Wednesday, September 24, 2008

The Earthiness of the Old and the Dualism of the New

How do we account for the contrast between the OT's preoccupation with hard work, harvests, politics, and justice, and the NT's urging to get our eyes on things above, to live as exiles, to labor for eternal fruit, and store imperishable treasure? Without trying to jam both Testaments into the same mold, I don't think the differences are as drastic as they may seem.


Certainly there is discontinuity in God's plan of salvation from Old to New. But it's wrong to imagine a false discontinuity that envisions Israel's salvation as an earthly utopia and the church's as a heavenly one. There is no such naive idealism in the OT. From Abraham's doubts and white lies to Israel's grumblings and golden calves to the Law's depressing prediction of absolute failure and punishment, the Scriptures stand witness to the blatant shortcomings of the people of God. At best, men and women of faith are fed shadowy images of better things to come. Hebrews 11 offers us a window into a "dualism" older than Israel and its practical implications.


This parade of exemplary saints from Abel to David all demonstrate one thing - commendation of hopeful faith embodied in earthly action. These were not OT caricatures pouring themselves into building heaven on earth.

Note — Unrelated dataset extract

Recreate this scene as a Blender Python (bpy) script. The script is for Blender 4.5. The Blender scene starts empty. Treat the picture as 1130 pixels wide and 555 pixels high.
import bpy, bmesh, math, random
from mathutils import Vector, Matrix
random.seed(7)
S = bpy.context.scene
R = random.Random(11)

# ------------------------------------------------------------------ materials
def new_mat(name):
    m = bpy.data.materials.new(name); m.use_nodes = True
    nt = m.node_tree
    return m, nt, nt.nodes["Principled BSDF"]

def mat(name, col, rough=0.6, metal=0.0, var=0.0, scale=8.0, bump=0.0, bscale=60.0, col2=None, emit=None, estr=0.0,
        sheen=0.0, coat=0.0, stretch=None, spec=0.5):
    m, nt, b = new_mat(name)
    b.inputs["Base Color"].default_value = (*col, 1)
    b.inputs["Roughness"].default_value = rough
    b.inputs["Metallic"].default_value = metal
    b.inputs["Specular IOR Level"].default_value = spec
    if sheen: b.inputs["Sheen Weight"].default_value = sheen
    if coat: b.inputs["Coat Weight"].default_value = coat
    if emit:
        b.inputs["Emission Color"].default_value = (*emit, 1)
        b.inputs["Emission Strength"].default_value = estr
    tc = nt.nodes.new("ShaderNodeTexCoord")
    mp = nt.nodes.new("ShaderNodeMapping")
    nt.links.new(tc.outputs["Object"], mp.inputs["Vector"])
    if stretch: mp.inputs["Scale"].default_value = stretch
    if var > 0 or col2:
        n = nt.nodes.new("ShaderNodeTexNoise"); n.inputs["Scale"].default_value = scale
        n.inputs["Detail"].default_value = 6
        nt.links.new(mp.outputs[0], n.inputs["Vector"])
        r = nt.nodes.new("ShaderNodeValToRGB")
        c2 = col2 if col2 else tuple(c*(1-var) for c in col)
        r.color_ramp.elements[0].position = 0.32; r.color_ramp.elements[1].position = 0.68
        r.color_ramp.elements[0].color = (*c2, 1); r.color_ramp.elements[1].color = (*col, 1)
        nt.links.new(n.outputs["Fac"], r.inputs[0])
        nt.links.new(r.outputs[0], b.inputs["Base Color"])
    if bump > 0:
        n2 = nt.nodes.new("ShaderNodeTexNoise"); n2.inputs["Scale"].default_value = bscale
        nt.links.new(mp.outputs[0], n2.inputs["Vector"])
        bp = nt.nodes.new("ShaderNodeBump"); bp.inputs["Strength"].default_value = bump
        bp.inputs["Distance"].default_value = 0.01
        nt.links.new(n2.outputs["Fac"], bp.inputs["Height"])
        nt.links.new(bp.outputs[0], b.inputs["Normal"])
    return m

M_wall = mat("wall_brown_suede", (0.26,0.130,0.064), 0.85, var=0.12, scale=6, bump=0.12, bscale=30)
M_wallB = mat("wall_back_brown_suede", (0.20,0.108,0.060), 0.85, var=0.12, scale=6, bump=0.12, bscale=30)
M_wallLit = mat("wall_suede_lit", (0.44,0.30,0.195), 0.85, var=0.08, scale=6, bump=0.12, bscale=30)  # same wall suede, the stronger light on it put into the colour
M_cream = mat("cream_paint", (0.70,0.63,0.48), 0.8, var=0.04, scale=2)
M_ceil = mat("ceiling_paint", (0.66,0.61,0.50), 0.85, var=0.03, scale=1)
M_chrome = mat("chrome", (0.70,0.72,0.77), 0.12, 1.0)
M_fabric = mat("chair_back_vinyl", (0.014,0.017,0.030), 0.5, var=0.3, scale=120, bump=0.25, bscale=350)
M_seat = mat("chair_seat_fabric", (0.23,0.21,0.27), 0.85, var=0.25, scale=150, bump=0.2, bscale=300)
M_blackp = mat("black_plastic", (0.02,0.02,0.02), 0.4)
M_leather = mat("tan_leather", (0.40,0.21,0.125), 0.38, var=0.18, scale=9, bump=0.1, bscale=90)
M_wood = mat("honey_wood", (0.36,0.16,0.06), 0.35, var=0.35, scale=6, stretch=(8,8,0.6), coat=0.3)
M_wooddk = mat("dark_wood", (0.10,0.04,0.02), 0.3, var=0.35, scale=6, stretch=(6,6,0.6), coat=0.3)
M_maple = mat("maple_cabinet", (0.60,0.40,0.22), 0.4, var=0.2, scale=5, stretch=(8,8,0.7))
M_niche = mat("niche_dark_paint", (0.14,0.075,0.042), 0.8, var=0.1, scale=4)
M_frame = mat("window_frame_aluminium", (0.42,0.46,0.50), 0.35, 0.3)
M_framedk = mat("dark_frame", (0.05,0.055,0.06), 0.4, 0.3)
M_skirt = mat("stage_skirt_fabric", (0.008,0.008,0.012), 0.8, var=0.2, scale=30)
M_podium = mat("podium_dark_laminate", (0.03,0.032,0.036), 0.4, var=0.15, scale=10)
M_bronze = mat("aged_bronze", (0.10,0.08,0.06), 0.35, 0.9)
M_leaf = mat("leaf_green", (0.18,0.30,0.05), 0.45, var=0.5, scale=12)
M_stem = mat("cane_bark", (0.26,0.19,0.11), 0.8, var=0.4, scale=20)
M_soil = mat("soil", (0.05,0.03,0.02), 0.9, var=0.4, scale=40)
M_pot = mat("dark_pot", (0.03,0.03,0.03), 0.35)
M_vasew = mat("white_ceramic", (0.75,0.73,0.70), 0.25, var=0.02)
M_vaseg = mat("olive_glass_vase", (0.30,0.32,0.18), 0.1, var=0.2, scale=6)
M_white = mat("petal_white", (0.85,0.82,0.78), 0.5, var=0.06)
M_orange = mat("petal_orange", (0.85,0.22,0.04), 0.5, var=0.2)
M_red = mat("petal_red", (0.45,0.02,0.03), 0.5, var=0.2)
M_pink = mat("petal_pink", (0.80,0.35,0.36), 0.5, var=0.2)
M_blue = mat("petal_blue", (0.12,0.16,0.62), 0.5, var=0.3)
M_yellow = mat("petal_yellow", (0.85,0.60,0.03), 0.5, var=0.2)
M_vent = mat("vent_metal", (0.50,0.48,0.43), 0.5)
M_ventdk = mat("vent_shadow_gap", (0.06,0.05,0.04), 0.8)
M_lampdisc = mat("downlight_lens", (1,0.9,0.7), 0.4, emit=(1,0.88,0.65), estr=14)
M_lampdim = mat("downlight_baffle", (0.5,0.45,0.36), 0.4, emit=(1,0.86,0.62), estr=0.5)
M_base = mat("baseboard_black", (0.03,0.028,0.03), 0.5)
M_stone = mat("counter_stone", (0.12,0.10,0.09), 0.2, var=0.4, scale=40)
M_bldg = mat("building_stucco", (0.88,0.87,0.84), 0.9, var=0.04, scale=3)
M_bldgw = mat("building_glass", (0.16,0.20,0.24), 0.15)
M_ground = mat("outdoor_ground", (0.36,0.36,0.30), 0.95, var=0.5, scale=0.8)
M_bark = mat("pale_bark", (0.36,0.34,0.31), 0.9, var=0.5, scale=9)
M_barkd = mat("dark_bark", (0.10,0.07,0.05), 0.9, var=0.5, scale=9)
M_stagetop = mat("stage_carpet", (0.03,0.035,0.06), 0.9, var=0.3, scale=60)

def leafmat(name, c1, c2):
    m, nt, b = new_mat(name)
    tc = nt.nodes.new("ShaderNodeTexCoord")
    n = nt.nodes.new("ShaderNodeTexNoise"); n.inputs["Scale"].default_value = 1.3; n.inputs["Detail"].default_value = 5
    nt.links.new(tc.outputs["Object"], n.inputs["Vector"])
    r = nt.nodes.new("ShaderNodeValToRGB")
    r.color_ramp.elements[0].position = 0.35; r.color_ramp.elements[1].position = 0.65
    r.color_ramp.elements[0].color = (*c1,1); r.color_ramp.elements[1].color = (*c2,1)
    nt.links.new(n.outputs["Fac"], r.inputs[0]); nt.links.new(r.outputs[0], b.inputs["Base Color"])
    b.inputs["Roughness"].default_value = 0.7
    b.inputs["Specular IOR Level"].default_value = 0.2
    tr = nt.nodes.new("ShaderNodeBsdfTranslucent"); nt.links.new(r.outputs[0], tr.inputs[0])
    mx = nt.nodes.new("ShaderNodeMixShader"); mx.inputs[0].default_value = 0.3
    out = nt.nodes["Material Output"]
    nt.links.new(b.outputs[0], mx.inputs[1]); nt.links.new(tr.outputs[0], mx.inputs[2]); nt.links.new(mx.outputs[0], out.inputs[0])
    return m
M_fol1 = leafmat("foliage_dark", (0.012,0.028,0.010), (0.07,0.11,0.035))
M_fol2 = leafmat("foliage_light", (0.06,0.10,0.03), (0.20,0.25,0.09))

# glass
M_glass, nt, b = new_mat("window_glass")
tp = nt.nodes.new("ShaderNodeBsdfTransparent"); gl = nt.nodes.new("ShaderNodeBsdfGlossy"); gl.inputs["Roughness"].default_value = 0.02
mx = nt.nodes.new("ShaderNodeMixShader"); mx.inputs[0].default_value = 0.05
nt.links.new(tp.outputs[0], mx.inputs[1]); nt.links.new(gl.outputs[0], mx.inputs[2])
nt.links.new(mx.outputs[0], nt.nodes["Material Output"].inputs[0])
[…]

In the Promised Land itself, Abraham was "like a stranger in a foreign country"! No, at their best they were looking forward, seeing from a distance, welcoming "a better country - a heavenly one". Their sacrificial offerings, boat building, baby making, civil disobedience, prophesying, conquering, and administering justice all economically, socially, religiously, and politically served the same purpose - banking their physical lives on something better to come; living a heavenly reality in earthly bodies and communities.


As Christians we look back on a rich inheritance of ancestral witnesses. We look forward to Jesus, whose own obedience meant flesh, blood, work, sweat, connecting the theological dots of worship within our bodily existence, and then dying and resurrecting bodily himself. This "race marked out for us" is tied taut between these examples. No wonder the fledgling church of Acts is instantly forced to define social structures (1:14-15), property rights (2:44-45), politics (4:19; 5:29), and treatment of the poor (4:34) in light of Jesus' resurrection and their mission in the opening chapters. The church is at its worst when it hangs limply in the balance of an aritificial dualism, affirming Jesus' lordship over everything we can't see and having trouble finding his relevance in things that matter.

2 comments:

P.D. said...

Great post. I especially like the ending paragraph. It is compelling to think of how tangible all of things that happened in the OT are. Just a cursory look at the use of plants and animals for divine purposes. Calvin points out that the fact that in Acts when angels encounter men like Saul, Cornelius, and Peter, they are redirected to more men. Calvin goes on to say that this dignifies the office of preacher. I think he is right, and that the Gospel is not wrapped up in disembodied truths.

Jon Furst said...

I look forward to further discussion on the point you raise in the last paragraph.